Zu diesem Leserkreis rechnen wir auch die Erwachsenen, wie ja auch seinerzeit der alte Robinson, obschon als Lesebuch für Kinder entworfen, den Großen allerlei mitzuteilen hatte. Nicht so zu verstehen, als könne solch eine Schrift dem Erwachsenen einen Roman mit wissenschaftlichem Hintergrund ersetzen. Unsere Hoffnung ist vielmehr darauf gerichtet, daß mancher Gereifte sich willig in die Seele des Kindes versetze, so wie dieses sich gern in die Seele des ihm an Jahren überlegenen Robinson einfühlt. In dieser Hinsicht erwarten wir eine Wechselwirkung derart, daß unser Vortrag auch über den Jugendkreis hinaus mit gewisser Anteilnahme gehört werde. 347 Denn erst dieses Echo aus einer erweiterten Leserschar kann die Probe für die Zweckdienlichkeit dieser Schrift liefern.

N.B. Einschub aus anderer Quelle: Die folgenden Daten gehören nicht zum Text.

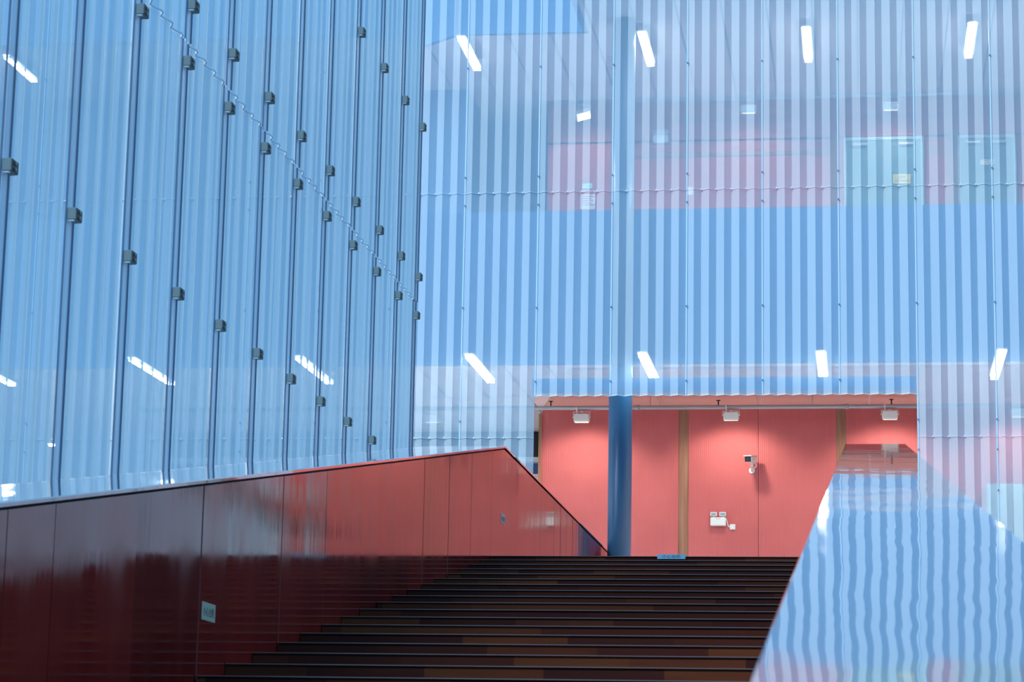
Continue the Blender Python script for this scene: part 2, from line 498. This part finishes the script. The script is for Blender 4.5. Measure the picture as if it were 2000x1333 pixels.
# ------------------------------------------------------------------ left screen panels and clamps
SP = 0.2385*WL
SY0 = 2.634*WL
ZJL = 1.1165*WL
ZTOP = 8.3
base_z = lambda y: SL*y-CL+0.001
def left_panel(j, row):
    y0, y1 = SY0+j*SP, SY0+(j+1)*SP
    nfar = 10-j
    zlab = 'upper' if row else 'lower'
    if j == 10: y1 = 5.243*WL-0.02
    t = thing('corrugated_panel', (-WL, y0, base_z(y0) if not row else ZJL), 'blue corrugated sheet of left screen, %s row, %s from its far end' % (zlab, ORD[nfar]), 'wall panel', 'corrugated sheets of the left screen')
    ox = -WL + (0.014 if row else 0.0)
    ua, ub = y0+0.035, y1-0.085
    n = 4
    p = (ub-ua)/n
    prof = []
    for i in range(n):
        q = 0.05*math.sin(j*5+i*3.1)
        prof += [(ox-0.018, ua+i*p), (ox-0.016, ua+(i+0.06)*p), (ox-0.004, ua+(i+0.30+q)*p), (ox+0.010, ua+(i+0.43+q)*p), (ox+0.018, ua+(i+0.58+q)*p), (ox+0.017, ua+(i+0.68+q)*p)]
    prof.append((ox-0.018, ub))
    pts = arclen(prof)
    if row: zb, zt = (lambda x, y: ZJL), (lambda x, y: ZTOP)
    else: zb, zt = (lambda x, y: base_z(y)), (lambda x, y: ZJL-0.004)
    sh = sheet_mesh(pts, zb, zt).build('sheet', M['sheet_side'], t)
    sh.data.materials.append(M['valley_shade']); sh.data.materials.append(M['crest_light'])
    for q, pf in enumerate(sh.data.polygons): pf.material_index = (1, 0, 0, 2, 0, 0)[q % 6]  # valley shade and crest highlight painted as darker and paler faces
    # flat joint strip at the far edge; dark bars stand in for gap shadows
    sm = sheet_mesh(arclen([(ox+0.014, y1-0.084), (ox+0.014, y1+0.030)]), zb, zt)
    st = sm.build('joint_strip', M['flat'], t)
    for yy in (y1-0.085, y1+0.030):
        b = MB()
        z0, z1 = (ZJL, ZTOP) if row else (base_z(yy), ZJL-0.004)
        b.box(ox+0.010, ox+(0.021 if yy > y1 else 0.018), yy-0.006, yy+0.006, z0, z1)
        b.build('gap_shade', M['darkline'] if yy > y1 else M['gap_shade'], st)
    if row:
        e = MB()
        for (xa_, ya, _), (xb, yb, _) in zip(pts[:-1], pts[1:]):
            e.prism_z([(xa_-0.003, ya), (xb-0.003, yb), (xb+0.006, yb), (xa_+0.006, ya)], ZJL-0.005, ZJL+0.006)
        e.build('cut_edge', M['edge'], t)
for j in range(-3, 11):
    left_panel(j, 0)
    if j >= 0: left_panel(j, 1)
# closing strip at the far end
tag(MB().box(-WL-0.03, -WL+0.02, 5.243*WL+0.02, 5.243*WL+0.035, base_z(22), ZTOP).build('end_strip', M['darkline'], None, (-WL, 5.243*WL, base_z(22))),
    'thin dark edge strip closing the far end of the left screen', 'trim')

proto = None
clip_rows = [('lowest row', 0.7280, range(0, 10)), ('just below its seam', 1.0815, range(2, 12)), ('just above its seam', 1.1700, range(3, 12)), ('topmost row', 1.5220, range(8, 12))]
for rn, zr, js in clip_rows:
    for j in js:
        y = SY0+j*SP; z = zr*WL
        lab = 'grey clamp on left screen, %s, %s from its far end' % (rn, ORD[max(js)-j])
        if j == 11: y = 5.236*WL-0.02
        loc = (-WL+0.018+(0.014 if zr > 1.12 else 0.0), y-0.03, z)
        if proto is None:
            proto = t = thing('clamp_block', loc, lab, 'clamp', 'clamp blocks on the left screen')
            x, y_, z_ = loc
            MB().box(x+0.002, x+0.050, y_-0.055, y_+0.050, z_-0.033, z_+0.033, 0.005).build('body', M['clip'], t)
            p = MB().box(x+0.0495, x+0.052, y_-0.045, y_+0.046, z_-0.030, z_+0.030).build('side_plate', M['clip_dark'], t)
            for dz in (-0.015, 0.015):
                MB().cyl((x+0.051, y_, z_+dz), (x+0.060, y_, z_+dz), 0.009, 10).build('bolt', M['clip'], p)
            MB().box(x+0.004, x+0.04, y_-0.050, y_-0.030, z_-0.042, z_-0.032, 0.003).build('foot', M['fastener'], t)  # added white block standing in for the highlight under the clamp
        else:
            dup(proto, loc, lab)

# ------------------------------------------------------------------ staircase
NST = 38
t = thing('staircase', (-WI, YT-NST*RUN, ZT-NST*RISE), 'wide dark brown timber staircase rising between the two red balustrades', 'stairs')
for k in range(NST+1):
    y, z = YT-k*RUN, ZT-k*RISE
    p = [(y+RUN+0.03, z), (y+0.014, z), (y+0.014, z-0.016), (y, z-0.018), (y, z-RISE-0.02), (y+RUN+0.03, z-RISE-0.02)]
    s = MB().prism_x(p, -WI+0.004, RX0+0.008).build('step', M['step'], t)
    n = [(y+0.014, z), (y-0.005, z), (y-0.008, z-0.0015), (y-0.009, z-0.004), (y-0.008, z-0.0065), (y+0.014, z-0.0065)]
    MB().prism_x(n, -WI+0.004, RX0+0.008).build('nosing', M['nosing'], s)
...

Es könnte einer hervortreten und fragen, was gerade uns den besonderen Auftrag gegeben hätte, den neuen Robinson zu schreiben, selbst zugestanden, daß ein solcher im Zeitenlauf fällig gewesen wäre. Darauf möchten wir wörtlich mit Fichte in seiner letzten Rede antworten: »daß allerdings jeder dasselbe Recht gehabt hätte wie wir, und daß wir gerade darum es tun, weil keiner unter ihnen es vor uns getan hat«; nämlich so getan, daß der neue Robinson in die neue Zeit paßte. Es fällt uns natürlich nicht im Traum ein, uns in irgendeinem Betracht mit Fichte vergleichen zu wollen. Nur der Wortlaut und der Klang seiner Antwort verlockt uns, sie zu wiederholen zugunsten einer Erzählung, die in der Luft hing, und die wir ergriffen, damit sie nicht entflattere. Und noch auf einen anderen Großen möchten wir Bezug nehmen, wiederum mit respektvoll abgezogenem Hut. Unser Lichtenberg, der Philosoph und Physiker, hat gesagt, daß er zwei ganze Messiaden von Klopstock für ein einziges Kapitel aus dem Robinson hergeben würde. Damals stand Klopstocks Werk im Glanz, heut ist es verblaßt. Sorgen wir dafür, daß die verdämmernde Leuchtkraft Robinsons des Jüngeren sich in einem Robinson dem Jüngsten erneue!